RQ requires Redis >= 3.0.0.
Full documentation can be found here.
Getting started
First, run a Redis server, of course:
$ redis-server
To put jobs on queues, you don't have to do anything special, just define your typically lengthy or blocking function:
import requests
def count_words_at_url(url):
"""Just an example function that's called async."""
resp = requests.get(url)
return len(resp.text.split())
You do use the excellent requests package, don't you?
Then, create an RQ queue:
from redis import Redis
from rq import Queue
q = Queue(connection=Redis())
And enqueue the function call:
from my_module import count_words_at_url
job = q.enqueue(count_words_at_url, 'http://nvie.com')
For a more complete example, refer to the docs.
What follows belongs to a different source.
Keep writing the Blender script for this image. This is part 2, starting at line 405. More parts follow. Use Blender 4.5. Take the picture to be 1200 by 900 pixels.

But this is the essence.
The worker
To start executing enqueued function calls in the background, start a worker from your project's directory:
$ rq worker
*** Listening for work on default
Got count_words_at_url('http://nvie.com') from default
Job result = 818
*** Listening for work on default
That's about it.
Installation
Simply use the following command to install the latest released version:
pip install rq
If you want the cutting edge version (that may well be broken), use this:
pip install -e git+https://github.com/nvie/rq.git@master#egg=rq
Project history
This project has been inspired by the good parts of Celery, Resque and this snippet, and has been created as a lightweight alternative to the heaviness of Celery or other AMQP-based queueing implementations.